Records to process:
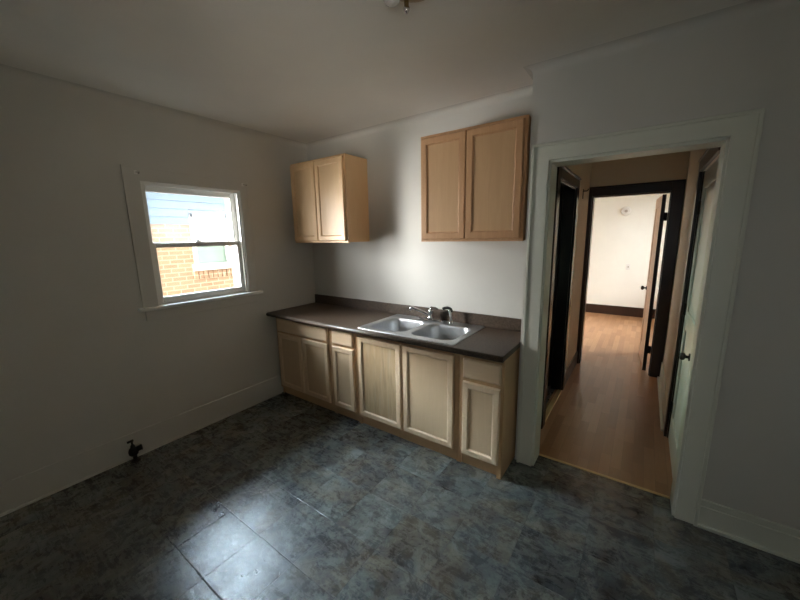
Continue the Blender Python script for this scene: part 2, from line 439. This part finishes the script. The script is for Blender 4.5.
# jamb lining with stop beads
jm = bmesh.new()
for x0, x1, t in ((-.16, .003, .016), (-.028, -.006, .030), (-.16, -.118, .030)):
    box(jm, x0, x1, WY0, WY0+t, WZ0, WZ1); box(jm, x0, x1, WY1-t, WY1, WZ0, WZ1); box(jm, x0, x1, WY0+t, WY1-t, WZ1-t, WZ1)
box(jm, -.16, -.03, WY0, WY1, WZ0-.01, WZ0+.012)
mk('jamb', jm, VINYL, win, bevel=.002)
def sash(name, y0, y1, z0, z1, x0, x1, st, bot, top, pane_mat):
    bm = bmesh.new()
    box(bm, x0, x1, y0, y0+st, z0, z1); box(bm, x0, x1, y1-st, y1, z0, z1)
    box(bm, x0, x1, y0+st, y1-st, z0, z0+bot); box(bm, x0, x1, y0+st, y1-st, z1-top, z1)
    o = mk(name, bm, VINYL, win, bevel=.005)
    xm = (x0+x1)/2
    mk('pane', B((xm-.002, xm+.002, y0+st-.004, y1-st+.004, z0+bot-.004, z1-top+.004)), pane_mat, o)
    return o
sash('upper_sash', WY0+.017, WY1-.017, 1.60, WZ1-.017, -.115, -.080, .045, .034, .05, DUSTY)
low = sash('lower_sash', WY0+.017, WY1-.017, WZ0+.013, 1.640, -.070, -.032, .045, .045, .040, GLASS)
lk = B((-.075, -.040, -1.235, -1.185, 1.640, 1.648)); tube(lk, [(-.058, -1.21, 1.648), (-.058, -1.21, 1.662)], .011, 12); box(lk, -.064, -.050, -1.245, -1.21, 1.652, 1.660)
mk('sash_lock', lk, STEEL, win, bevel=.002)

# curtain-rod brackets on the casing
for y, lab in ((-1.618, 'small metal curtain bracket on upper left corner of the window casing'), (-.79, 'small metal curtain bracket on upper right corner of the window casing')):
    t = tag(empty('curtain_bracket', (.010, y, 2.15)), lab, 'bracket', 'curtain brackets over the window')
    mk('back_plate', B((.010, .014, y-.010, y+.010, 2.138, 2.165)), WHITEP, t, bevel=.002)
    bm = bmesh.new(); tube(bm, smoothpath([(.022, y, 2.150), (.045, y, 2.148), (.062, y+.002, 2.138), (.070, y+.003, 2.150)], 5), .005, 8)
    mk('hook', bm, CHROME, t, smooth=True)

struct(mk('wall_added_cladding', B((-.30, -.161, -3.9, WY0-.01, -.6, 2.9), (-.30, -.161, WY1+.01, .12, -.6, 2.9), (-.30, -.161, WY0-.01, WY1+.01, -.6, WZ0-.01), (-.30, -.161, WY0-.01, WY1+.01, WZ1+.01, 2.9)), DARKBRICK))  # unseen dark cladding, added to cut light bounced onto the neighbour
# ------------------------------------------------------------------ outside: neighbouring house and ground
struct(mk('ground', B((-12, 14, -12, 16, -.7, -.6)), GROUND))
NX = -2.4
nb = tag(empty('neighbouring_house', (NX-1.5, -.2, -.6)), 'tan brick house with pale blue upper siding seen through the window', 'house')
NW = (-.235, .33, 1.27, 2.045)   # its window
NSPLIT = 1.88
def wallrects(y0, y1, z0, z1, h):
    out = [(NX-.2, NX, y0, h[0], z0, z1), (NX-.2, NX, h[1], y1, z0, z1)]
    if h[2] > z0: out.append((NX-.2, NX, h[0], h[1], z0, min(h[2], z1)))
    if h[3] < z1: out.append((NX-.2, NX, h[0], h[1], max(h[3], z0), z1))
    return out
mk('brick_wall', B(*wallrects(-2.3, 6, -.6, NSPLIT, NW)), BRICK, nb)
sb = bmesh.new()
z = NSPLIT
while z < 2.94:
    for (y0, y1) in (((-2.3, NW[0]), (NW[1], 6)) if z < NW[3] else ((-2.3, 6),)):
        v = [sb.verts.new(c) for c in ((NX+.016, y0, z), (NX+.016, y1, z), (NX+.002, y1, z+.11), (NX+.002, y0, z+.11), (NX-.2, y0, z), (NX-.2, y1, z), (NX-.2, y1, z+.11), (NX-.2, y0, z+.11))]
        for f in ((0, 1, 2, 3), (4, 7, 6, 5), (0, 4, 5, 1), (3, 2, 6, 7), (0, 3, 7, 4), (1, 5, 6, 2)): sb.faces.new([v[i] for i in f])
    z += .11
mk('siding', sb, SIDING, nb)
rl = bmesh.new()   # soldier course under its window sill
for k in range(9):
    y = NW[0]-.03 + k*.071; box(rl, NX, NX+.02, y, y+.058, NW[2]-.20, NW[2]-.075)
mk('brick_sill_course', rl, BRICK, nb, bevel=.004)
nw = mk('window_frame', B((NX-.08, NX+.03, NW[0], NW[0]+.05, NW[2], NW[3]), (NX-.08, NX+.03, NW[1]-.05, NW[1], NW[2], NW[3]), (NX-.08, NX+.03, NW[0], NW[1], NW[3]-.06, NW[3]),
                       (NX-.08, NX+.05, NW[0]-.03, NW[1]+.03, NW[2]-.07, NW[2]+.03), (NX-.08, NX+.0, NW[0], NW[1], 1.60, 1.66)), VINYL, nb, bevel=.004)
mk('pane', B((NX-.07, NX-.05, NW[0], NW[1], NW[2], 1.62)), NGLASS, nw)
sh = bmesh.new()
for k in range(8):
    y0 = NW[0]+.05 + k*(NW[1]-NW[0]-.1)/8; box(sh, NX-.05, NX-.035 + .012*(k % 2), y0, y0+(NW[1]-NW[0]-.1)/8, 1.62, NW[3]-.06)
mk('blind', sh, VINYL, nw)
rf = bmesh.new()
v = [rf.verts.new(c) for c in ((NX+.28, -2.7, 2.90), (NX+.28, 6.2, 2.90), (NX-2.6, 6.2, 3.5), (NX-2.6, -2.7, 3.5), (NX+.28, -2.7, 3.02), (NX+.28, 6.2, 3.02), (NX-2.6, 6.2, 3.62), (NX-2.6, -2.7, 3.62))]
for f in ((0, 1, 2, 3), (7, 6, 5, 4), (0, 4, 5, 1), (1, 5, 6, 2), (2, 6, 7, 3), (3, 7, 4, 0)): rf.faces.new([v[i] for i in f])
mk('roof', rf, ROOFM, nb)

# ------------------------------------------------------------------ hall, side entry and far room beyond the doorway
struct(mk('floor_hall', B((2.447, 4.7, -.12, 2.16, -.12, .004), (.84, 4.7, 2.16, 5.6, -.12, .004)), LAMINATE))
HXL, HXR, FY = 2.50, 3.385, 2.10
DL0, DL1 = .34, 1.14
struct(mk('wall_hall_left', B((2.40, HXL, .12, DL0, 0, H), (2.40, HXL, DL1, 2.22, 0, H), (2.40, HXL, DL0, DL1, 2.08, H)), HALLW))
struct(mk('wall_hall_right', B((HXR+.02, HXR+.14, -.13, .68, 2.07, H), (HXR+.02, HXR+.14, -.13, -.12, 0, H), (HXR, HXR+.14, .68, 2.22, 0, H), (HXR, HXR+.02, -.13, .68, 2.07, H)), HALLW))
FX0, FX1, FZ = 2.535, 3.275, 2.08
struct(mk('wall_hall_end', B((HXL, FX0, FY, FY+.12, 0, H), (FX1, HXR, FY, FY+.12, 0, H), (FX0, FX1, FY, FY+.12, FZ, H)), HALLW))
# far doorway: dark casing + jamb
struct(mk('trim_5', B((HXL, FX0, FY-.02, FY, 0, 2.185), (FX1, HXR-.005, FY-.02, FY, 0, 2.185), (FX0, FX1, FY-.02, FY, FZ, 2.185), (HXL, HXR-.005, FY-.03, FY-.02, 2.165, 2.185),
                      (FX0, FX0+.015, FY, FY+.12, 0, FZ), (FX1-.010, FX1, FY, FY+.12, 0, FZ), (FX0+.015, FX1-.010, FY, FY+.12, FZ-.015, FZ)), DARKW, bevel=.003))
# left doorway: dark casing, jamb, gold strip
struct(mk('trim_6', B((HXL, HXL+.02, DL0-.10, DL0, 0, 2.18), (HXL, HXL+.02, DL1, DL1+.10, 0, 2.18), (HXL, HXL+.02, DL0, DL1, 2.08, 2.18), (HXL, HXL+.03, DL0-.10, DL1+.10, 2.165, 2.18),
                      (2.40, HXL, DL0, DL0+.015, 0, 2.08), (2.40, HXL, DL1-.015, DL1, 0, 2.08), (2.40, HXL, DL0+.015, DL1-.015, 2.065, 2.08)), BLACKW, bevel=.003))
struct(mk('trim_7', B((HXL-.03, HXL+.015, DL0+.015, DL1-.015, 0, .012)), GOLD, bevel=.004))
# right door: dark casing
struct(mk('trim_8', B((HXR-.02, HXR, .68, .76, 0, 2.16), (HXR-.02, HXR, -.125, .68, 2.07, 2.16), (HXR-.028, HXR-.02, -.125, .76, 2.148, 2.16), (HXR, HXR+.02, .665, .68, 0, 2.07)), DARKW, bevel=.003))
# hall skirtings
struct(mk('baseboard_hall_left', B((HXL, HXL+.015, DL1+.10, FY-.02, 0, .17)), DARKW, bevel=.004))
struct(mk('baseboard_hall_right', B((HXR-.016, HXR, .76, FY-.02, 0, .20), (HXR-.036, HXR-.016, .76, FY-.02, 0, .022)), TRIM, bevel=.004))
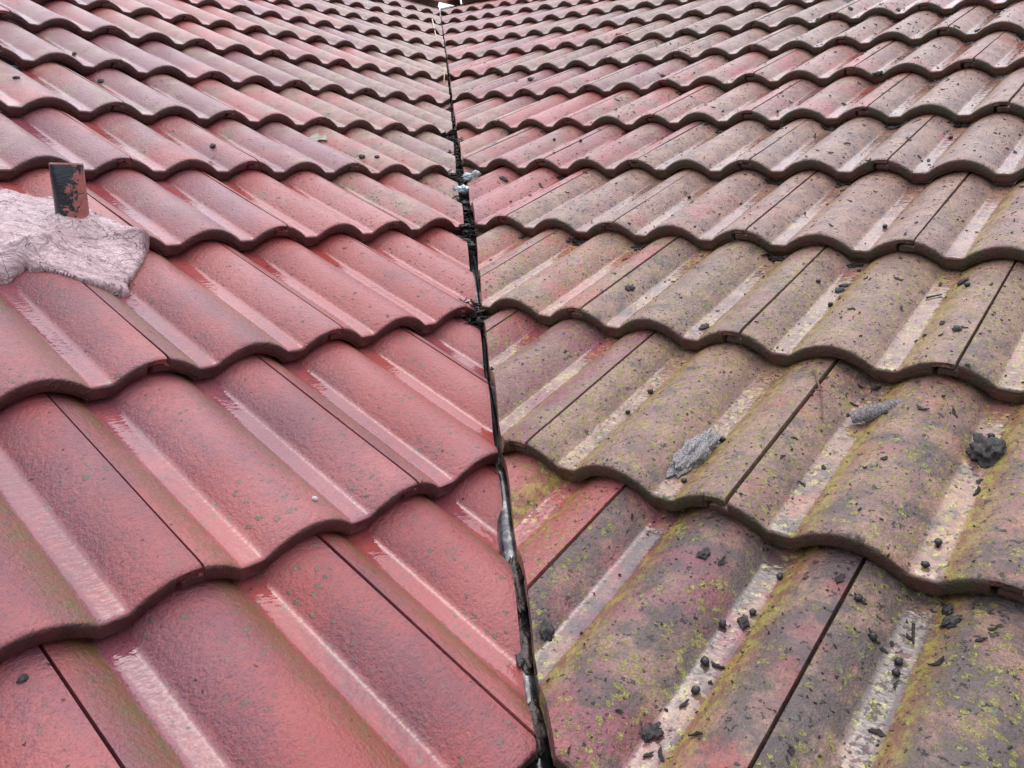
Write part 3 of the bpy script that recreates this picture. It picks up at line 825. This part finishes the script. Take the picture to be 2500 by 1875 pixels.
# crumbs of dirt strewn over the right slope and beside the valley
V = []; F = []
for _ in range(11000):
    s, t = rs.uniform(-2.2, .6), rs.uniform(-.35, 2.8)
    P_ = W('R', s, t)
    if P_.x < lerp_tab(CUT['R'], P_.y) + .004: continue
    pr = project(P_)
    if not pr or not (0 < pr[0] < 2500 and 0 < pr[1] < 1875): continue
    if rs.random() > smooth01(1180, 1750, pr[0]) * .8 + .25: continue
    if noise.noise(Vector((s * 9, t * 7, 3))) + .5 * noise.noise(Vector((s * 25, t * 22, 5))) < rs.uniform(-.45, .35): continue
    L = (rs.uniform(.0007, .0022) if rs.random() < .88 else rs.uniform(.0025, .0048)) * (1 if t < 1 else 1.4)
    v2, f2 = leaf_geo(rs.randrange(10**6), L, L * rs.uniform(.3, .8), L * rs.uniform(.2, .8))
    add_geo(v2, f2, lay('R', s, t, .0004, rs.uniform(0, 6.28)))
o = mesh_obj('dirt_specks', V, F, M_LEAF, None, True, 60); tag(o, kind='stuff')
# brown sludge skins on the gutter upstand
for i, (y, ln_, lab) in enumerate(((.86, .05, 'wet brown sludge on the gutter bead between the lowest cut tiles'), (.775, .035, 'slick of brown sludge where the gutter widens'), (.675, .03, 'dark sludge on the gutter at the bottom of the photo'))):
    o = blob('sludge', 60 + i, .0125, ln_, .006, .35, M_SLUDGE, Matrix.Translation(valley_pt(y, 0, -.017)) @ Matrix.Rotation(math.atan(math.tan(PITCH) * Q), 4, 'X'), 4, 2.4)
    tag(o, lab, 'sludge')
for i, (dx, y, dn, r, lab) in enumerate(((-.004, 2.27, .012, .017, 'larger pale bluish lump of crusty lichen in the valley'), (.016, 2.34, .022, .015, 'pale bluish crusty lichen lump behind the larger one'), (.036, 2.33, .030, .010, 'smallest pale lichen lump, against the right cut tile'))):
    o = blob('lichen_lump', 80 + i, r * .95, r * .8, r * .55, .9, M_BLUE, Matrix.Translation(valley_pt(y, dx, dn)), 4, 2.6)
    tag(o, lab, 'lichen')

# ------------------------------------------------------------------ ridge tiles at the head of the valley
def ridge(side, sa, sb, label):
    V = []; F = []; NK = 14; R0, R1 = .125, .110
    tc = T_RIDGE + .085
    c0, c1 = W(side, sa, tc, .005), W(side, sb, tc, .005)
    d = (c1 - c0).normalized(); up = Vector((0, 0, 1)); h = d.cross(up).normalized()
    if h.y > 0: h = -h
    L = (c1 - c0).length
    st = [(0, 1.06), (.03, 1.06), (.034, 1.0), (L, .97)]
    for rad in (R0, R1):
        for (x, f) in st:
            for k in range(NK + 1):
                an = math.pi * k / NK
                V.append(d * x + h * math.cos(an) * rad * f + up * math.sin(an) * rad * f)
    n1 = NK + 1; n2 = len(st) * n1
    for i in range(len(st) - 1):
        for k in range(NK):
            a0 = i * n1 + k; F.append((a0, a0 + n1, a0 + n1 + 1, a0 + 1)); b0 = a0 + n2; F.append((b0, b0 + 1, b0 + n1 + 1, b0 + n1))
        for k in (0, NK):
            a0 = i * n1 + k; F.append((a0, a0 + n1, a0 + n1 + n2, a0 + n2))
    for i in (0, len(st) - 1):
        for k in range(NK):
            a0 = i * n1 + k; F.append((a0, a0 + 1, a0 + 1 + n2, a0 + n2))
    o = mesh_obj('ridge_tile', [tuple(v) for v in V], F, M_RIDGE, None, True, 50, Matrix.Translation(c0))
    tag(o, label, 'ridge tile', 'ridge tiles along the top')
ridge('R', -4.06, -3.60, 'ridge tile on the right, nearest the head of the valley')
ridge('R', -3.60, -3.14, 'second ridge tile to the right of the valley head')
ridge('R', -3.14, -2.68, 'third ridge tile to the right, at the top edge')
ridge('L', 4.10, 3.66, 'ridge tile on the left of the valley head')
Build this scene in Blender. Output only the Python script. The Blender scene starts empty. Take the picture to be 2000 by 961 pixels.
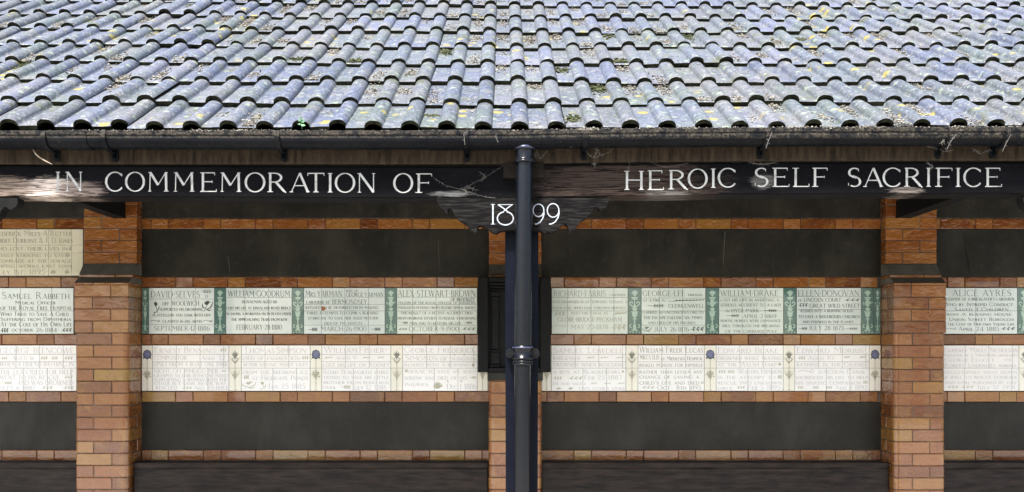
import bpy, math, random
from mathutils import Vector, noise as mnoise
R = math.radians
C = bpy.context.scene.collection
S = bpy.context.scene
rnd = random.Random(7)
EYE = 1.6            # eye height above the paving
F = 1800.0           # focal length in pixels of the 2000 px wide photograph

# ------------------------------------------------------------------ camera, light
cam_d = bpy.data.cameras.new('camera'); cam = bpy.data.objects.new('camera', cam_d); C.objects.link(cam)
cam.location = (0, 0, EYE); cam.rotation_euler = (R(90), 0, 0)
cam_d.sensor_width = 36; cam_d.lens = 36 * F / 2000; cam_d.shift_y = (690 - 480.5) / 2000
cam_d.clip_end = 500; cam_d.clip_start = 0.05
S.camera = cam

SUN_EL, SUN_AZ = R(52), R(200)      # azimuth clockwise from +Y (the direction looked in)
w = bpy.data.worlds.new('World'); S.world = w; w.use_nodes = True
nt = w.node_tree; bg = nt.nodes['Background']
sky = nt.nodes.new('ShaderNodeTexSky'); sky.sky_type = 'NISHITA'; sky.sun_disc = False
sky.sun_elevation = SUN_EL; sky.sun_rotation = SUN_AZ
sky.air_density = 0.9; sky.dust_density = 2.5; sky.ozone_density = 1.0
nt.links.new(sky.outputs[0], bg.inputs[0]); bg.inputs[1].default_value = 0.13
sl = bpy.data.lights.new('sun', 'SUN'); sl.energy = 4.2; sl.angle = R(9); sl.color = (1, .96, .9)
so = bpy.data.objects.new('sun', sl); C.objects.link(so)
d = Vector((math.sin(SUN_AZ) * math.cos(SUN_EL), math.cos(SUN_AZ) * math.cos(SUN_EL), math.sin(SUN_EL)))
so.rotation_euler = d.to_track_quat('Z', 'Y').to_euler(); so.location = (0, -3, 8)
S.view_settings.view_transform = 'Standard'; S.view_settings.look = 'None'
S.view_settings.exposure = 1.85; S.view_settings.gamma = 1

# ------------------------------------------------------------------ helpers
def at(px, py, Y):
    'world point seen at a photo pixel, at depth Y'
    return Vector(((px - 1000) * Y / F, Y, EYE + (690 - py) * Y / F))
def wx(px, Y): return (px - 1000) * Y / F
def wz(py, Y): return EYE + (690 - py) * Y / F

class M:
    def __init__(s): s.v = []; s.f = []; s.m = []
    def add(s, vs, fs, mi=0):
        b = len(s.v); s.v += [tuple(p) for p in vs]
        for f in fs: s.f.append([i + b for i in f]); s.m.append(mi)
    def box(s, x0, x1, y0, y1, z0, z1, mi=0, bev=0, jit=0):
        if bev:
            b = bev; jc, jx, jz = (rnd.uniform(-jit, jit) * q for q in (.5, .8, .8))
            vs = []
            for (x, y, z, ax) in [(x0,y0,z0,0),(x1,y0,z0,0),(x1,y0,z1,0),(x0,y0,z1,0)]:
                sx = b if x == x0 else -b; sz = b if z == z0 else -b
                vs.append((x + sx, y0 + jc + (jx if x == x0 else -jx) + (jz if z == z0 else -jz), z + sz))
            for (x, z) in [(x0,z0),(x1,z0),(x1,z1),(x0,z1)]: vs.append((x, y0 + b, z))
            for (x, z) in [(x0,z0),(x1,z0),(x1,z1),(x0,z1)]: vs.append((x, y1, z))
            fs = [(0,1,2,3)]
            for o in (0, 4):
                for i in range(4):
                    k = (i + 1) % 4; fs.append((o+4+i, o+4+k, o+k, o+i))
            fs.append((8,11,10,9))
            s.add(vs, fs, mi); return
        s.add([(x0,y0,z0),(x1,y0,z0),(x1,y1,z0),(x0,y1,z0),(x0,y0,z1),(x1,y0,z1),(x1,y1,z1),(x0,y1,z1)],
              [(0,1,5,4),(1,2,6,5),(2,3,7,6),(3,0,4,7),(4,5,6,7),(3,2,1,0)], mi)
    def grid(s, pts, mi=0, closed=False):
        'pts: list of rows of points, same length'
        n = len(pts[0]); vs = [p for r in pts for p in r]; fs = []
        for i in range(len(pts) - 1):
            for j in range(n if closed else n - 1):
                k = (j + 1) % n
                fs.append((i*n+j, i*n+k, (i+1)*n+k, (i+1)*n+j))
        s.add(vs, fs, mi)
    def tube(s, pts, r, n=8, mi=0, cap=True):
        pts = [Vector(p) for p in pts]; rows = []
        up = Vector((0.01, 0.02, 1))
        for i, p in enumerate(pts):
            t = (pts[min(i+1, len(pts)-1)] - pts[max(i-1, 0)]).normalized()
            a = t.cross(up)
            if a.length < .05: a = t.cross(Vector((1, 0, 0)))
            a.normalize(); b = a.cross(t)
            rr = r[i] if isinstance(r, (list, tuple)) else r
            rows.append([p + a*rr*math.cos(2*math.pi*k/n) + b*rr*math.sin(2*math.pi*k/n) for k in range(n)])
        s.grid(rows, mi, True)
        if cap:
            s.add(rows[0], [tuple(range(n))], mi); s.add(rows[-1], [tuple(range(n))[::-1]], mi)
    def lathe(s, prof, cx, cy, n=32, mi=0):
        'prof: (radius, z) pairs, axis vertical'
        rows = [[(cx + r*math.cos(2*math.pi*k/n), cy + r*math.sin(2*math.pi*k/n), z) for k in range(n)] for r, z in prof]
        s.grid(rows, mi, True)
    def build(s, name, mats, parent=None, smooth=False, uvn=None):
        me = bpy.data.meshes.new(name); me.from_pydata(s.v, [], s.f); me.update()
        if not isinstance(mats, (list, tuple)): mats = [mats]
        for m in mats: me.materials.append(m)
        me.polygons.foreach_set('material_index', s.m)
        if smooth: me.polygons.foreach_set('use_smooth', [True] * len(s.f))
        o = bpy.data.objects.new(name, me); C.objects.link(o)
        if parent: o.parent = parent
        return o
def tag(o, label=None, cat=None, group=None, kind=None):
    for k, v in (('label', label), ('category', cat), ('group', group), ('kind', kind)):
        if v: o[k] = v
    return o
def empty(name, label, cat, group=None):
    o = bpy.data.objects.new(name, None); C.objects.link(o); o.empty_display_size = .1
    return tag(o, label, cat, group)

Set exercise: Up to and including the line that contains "mk('hook', bm, CHROME, t, smooth=True)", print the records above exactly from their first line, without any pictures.

Solved exercise:
Continue the Blender Python script for this scene: part 2, from line 439. This part finishes the script. The script is for Blender 4.5.
# jamb lining with stop beads
jm = bmesh.new()
for x0, x1, t in ((-.16, .003, .016), (-.028, -.006, .030), (-.16, -.118, .030)):
    box(jm, x0, x1, WY0, WY0+t, WZ0, WZ1); box(jm, x0, x1, WY1-t, WY1, WZ0, WZ1); box(jm, x0, x1, WY0+t, WY1-t, WZ1-t, WZ1)
box(jm, -.16, -.03, WY0, WY1, WZ0-.01, WZ0+.012)
mk('jamb', jm, VINYL, win, bevel=.002)
def sash(name, y0, y1, z0, z1, x0, x1, st, bot, top, pane_mat):
    bm = bmesh.new()
    box(bm, x0, x1, y0, y0+st, z0, z1); box(bm, x0, x1, y1-st, y1, z0, z1)
    box(bm, x0, x1, y0+st, y1-st, z0, z0+bot); box(bm, x0, x1, y0+st, y1-st, z1-top, z1)
    o = mk(name, bm, VINYL, win, bevel=.005)
    xm = (x0+x1)/2
    mk('pane', B((xm-.002, xm+.002, y0+st-.004, y1-st+.004, z0+bot-.004, z1-top+.004)), pane_mat, o)
    return o
sash('upper_sash', WY0+.017, WY1-.017, 1.60, WZ1-.017, -.115, -.080, .045, .034, .05, DUSTY)
low = sash('lower_sash', WY0+.017, WY1-.017, WZ0+.013, 1.640, -.070, -.032, .045, .045, .040, GLASS)
lk = B((-.075, -.040, -1.235, -1.185, 1.640, 1.648)); tube(lk, [(-.058, -1.21, 1.648), (-.058, -1.21, 1.662)], .011, 12); box(lk, -.064, -.050, -1.245, -1.21, 1.652, 1.660)
mk('sash_lock', lk, STEEL, win, bevel=.002)

# curtain-rod brackets on the casing
for y, lab in ((-1.618, 'small metal curtain bracket on upper left corner of the window casing'), (-.79, 'small metal curtain bracket on upper right corner of the window casing')):
    t = tag(empty('curtain_bracket', (.010, y, 2.15)), lab, 'bracket', 'curtain brackets over the window')
    mk('back_plate', B((.010, .014, y-.010, y+.010, 2.138, 2.165)), WHITEP, t, bevel=.002)
    bm = bmesh.new(); tube(bm, smoothpath([(.022, y, 2.150), (.045, y, 2.148), (.062, y+.002, 2.138), (.070, y+.003, 2.150)], 5), .005, 8)
    mk('hook', bm, CHROME, t, smooth=True)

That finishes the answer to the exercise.